Stories about Wahl circulated widely, with variations from different regions and periods. The element common to all versions is that Wahl served for a short time as king. Historians reject the possibility of any such scenario, arguing that popular imagination turned a Jewish communal leader who was as rich as a king into the king of Poland himself. The parallel with the legend of the medieval Jewish merchant Abraham Prochownik being called on to serve as king but urging that Piast, putative founder of the first Polish royal dynasty, be chosen, is obvious. Wahl’s story acts in a number of ways, providing, for one, an etiological explanation of his surname, connecting it to the Yiddish velen, meaning “to choose” (in this case as king). In reality, the name may be connected with Sha’ul’s Italian roots: in Polish, the word for Italian is Włoch; in German, Wohl. A related legend tells of Sha’ul’s daughter Ḥanah, whom he had to marry off hurriedly to an aged Torah scholar to prevent her from being kidnapped and forcibly married to the king. This story may be connected with the tale of Esterke, who was supposedly the lover of King Casimir the Great.

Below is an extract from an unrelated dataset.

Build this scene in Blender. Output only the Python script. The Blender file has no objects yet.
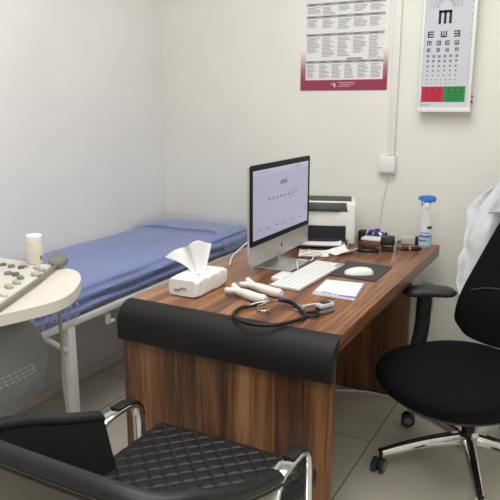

Among the pro-Jewish acts attributed to Wahl in the short period of his rule is the establishment of synagogues: Jewish folklore connects his name to various synagogues, including those in Lublin, Brest-Litovsk, and Raszyn. In Lublin’s Sha’ul Wahl Synagogue, it was customary to assign hakafot and ‘aliyot to the Torah on Simḥat Torah with the introduction, “with the permission of the ruler, Rabbi Sha’ul Wahl.” When the synagogue in Brest was dismantled in 1840, an inscription was discovered in the women’s section, stating in part, “the leader, Rabbi Sha’ul son of the Gaon Shemu’el formerly of Padua, built the women’s gallery in the synagogue for Torah and testimony, in memory of his righteous and pious wife Devorah.”

Pinḥas Katzenellenbogen’s memoir of the mid-eighteenth century, Yesh manḥilin (published in 1986) contains the first written record of these legends. He heard them from his father as early as 1733 and notes that the information was well known. The manuscript of Yesh manḥilin, housed in Oxford’s Bodleian Library, was the prime source of the legends recorded in Hirsch Edelman’s Gedulat Sha’ul (1854), commissioned by Wahl’s descendants and republished in 1925 with an introduction by Majer Bałaban. Versions of the tale still form part of Jewish folklore and are recorded in the Israeli Folktale Archives at the University of Haifa.

Suggested Reading

Majer Bałaban, Yidn in Poyln: Shtudyes un shilderungen (Vilna, 1930), pp. 17–38; Haya Bar-Itzhak, Jewish Poland: Legends of Origin (Detroit, 2001); Hirsch Edelmann, Gedulat Sha’ul (London, 1853/54); Pinchas Katzenellinbogen, Yesh manḥilin, ed. Yitzchok Dov Feld (Jerusalem, 1986); Naomi Vogelman-Goldfeld, “Sa’ul Wahl da Padova, re di Polonia,” in [Ve-zot le-Ang´elo] > We-zo’t le-Ang´elo: Raccolta di studi giudaici in memoria di Angelo Vivian, ed. Giulio Busi, pp. 593–598 (Bologna, 1993).